▶ Problem to solve
Without altering anything, output the material below.

▶ Recorded information
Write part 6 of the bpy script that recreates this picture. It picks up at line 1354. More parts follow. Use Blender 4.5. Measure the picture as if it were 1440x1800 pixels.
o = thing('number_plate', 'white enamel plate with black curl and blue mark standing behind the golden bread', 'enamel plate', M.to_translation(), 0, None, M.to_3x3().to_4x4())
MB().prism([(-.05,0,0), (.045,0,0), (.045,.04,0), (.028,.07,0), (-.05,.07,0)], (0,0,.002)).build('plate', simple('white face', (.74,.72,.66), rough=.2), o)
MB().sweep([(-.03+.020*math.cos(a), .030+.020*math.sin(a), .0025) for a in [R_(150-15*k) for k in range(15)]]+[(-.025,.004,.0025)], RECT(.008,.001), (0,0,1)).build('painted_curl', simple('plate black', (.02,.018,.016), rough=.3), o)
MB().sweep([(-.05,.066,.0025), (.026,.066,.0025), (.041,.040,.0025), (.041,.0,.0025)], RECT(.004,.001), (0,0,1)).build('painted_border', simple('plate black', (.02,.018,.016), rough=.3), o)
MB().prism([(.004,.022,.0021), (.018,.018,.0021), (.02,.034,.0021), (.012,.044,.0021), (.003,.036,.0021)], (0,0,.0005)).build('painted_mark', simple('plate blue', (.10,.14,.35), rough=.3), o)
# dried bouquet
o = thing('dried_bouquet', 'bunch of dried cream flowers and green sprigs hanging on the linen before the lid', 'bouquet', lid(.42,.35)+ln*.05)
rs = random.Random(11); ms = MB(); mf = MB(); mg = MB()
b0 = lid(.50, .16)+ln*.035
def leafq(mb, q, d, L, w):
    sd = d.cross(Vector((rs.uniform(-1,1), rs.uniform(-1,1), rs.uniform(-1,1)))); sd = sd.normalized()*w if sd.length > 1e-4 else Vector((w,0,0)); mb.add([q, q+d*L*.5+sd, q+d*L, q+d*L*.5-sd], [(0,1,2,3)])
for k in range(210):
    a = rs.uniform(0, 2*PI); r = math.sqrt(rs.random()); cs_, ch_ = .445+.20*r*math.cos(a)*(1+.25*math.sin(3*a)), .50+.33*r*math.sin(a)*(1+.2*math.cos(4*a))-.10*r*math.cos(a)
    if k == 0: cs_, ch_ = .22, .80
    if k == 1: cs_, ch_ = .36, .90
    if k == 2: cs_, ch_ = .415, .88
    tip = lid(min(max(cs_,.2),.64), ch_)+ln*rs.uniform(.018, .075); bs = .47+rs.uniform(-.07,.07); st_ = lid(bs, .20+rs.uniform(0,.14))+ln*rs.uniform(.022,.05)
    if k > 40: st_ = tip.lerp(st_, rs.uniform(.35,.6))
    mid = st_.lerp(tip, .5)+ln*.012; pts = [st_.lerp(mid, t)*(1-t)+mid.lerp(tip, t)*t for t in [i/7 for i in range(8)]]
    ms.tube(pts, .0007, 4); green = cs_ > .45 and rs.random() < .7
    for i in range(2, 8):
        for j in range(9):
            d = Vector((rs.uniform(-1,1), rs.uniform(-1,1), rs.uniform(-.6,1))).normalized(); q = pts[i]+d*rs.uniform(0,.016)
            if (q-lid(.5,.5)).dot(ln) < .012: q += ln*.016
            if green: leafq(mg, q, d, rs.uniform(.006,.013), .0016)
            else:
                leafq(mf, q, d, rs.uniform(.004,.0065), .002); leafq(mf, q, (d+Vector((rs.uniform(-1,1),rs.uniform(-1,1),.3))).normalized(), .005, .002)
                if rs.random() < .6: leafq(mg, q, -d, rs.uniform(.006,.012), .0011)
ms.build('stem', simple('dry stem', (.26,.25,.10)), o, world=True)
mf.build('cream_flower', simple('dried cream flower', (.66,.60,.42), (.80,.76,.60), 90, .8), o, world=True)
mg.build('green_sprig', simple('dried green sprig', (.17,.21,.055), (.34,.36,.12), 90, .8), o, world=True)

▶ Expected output
Write part 6 of the bpy script that recreates this picture. It picks up at line 1354. More parts follow. Use Blender 4.5. Measure the picture as if it were 1440x1800 pixels.
o = thing('number_plate', 'white enamel plate with black curl and blue mark standing behind the golden bread', 'enamel plate', M.to_translation(), 0, None, M.to_3x3().to_4x4())
MB().prism([(-.05,0,0), (.045,0,0), (.045,.04,0), (.028,.07,0), (-.05,.07,0)], (0,0,.002)).build('plate', simple('white face', (.74,.72,.66), rough=.2), o)
MB().sweep([(-.03+.020*math.cos(a), .030+.020*math.sin(a), .0025) for a in [R_(150-15*k) for k in range(15)]]+[(-.025,.004,.0025)], RECT(.008,.001), (0,0,1)).build('painted_curl', simple('plate black', (.02,.018,.016), rough=.3), o)
MB().sweep([(-.05,.066,.0025), (.026,.066,.0025), (.041,.040,.0025), (.041,.0,.0025)], RECT(.004,.001), (0,0,1)).build('painted_border', simple('plate black', (.02,.018,.016), rough=.3), o)
MB().prism([(.004,.022,.0021), (.018,.018,.0021), (.02,.034,.0021), (.012,.044,.0021), (.003,.036,.0021)], (0,0,.0005)).build('painted_mark', simple('plate blue', (.10,.14,.35), rough=.3), o)
# dried bouquet
o = thing('dried_bouquet', 'bunch of dried cream flowers and green sprigs hanging on the linen before the lid', 'bouquet', lid(.42,.35)+ln*.05)
rs = random.Random(11); ms = MB(); mf = MB(); mg = MB()
b0 = lid(.50, .16)+ln*.035
def leafq(mb, q, d, L, w):
    sd = d.cross(Vector((rs.uniform(-1,1), rs.uniform(-1,1), rs.uniform(-1,1)))); sd = sd.normalized()*w if sd.length > 1e-4 else Vector((w,0,0)); mb.add([q, q+d*L*.5+sd, q+d*L, q+d*L*.5-sd], [(0,1,2,3)])
for k in range(210):
    a = rs.uniform(0, 2*PI); r = math.sqrt(rs.random()); cs_, ch_ = .445+.20*r*math.cos(a)*(1+.25*math.sin(3*a)), .50+.33*r*math.sin(a)*(1+.2*math.cos(4*a))-.10*r*math.cos(a)
    if k == 0: cs_, ch_ = .22, .80
    if k == 1: cs_, ch_ = .36, .90
    if k == 2: cs_, ch_ = .415, .88
    tip = lid(min(max(cs_,.2),.64), ch_)+ln*rs.uniform(.018, .075); bs = .47+rs.uniform(-.07,.07); st_ = lid(bs, .20+rs.uniform(0,.14))+ln*rs.uniform(.022,.05)
    if k > 40: st_ = tip.lerp(st_, rs.uniform(.35,.6))
    mid = st_.lerp(tip, .5)+ln*.012; pts = [st_.lerp(mid, t)*(1-t)+mid.lerp(tip, t)*t for t in [i/7 for i in range(8)]]
    ms.tube(pts, .0007, 4); green = cs_ > .45 and rs.random() < .7
    for i in range(2, 8):
        for j in range(9):
            d = Vector((rs.uniform(-1,1), rs.uniform(-1,1), rs.uniform(-.6,1))).normalized(); q = pts[i]+d*rs.uniform(0,.016)
            if (q-lid(.5,.5)).dot(ln) < .012: q += ln*.016
            if green: leafq(mg, q, d, rs.uniform(.006,.013), .0016)
            else:
                leafq(mf, q, d, rs.uniform(.004,.0065), .002); leafq(mf, q, (d+Vector((rs.uniform(-1,1),rs.uniform(-1,1),.3))).normalized(), .005, .002)
                if rs.random() < .6: leafq(mg, q, -d, rs.uniform(.006,.012), .0011)
ms.build('stem', simple('dry stem', (.26,.25,.10)), o, world=True)
mf.build('cream_flower', simple('dried cream flower', (.66,.60,.42), (.80,.76,.60), 90, .8), o, world=True)
mg.build('green_sprig', simple('dried green sprig', (.17,.21,.055), (.34,.36,.12), 90, .8), o, world=True)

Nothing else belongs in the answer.